Add to an existing application using juju-info relation.

Example:

juju deploy advanced-routing
juju add-relation ubuntu advanced-routing

The user can configure the following parameters:

  • enable-advanced-routing: Enable routing. This requires for the charm to have routing information configured in JSON format: juju config advanced-routing --file path/to/your/config
  • advanced-routing-config parameter contains 3 types of entities: ‘table’, ‘route’, ‘rule’. The ‘type’ parameter is always required.

table: routing table to put the rules in (used in rules)

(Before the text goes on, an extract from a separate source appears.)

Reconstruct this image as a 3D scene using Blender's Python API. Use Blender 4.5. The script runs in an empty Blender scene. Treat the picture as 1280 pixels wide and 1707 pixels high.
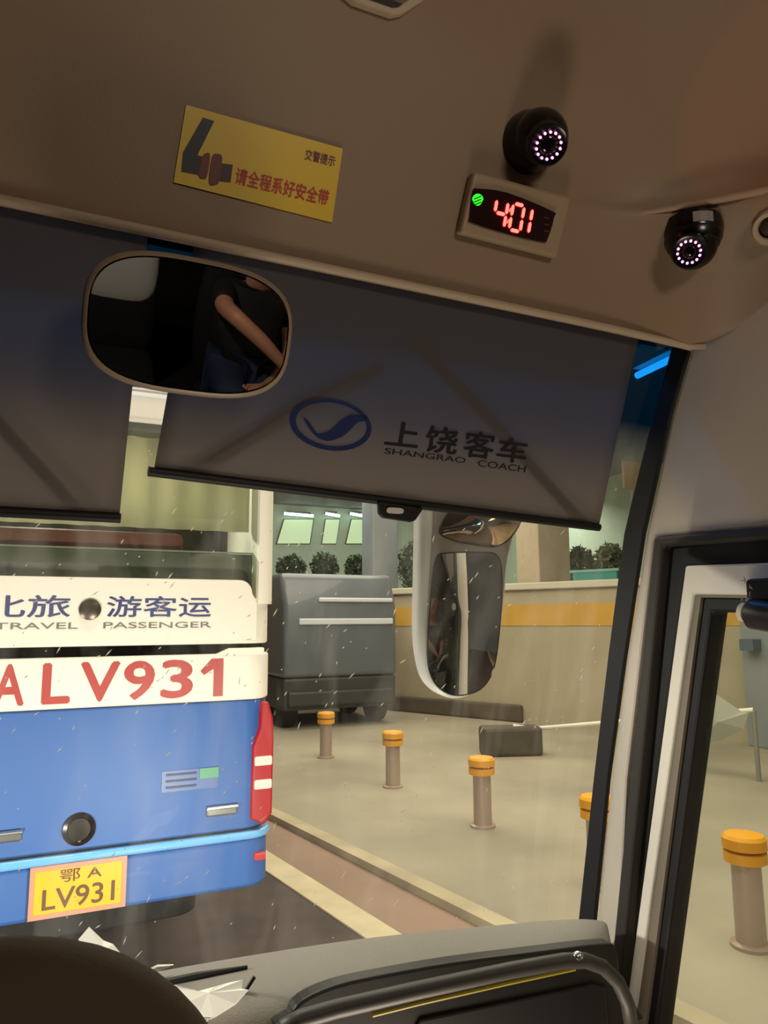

route: defines a static route with the following params:

  • default_route: should this be a default route or not (boolean: true|false) (optional, requires gateway and table)
  • net: IPv4 CIDR for a destination network (string) (mutually exclusive with default_route, and requires gateway or device)
  • gateway: IPv4 gateway address (string) (either device or gateway is required)
  • table: routing table name (string) (optional, except if default_route is used)
  • metric: metric for the route (int) (optional)
  • device: device (interface) (string) (either device or gateway is required)

rule:

  • from-net: IPv4 CIDR source network or “all” (string) (required)
  • to-net: IPv4 CIDR destination network or “all” (string) (optional)
  • table: routing table name (string) (optional, default is main)
  • priority: priority (int) (optional)

An example yaml config file below:

settings:
  advanced-routing-config:
    value: |-
      [ {
          "type": "table",
          "table": "SF1"
      }, {
          "type": "route",
          "default_route": true,
          "gateway": "10.191.86.2",
          "table": "SF1",
          "metric": 101,
          "device": "eth0"
      }, {
          "type": "route",
          "net": "6.6.6.0/24",
          "gateway": "10.191.86.2"
      }, {
          "type": "rule",
          "from-net": "192.170.2.0/24",
          "to-net": "192.170.2.0/24",
          "table": "SF1",
          "priority": 101
      } ]
  enable-advanced-routing:
    value: true

The example_config.yaml file is also provided with the codebase.

Note: the from-net parameter refers not to the tcp conversation, but to the individual packet path. I.e., if a reply from our host to a remote host is from the interface with address 192.170.2.4, regardless of destination, that would trigger the rule when we state "from-net": "192.170.2.0/24".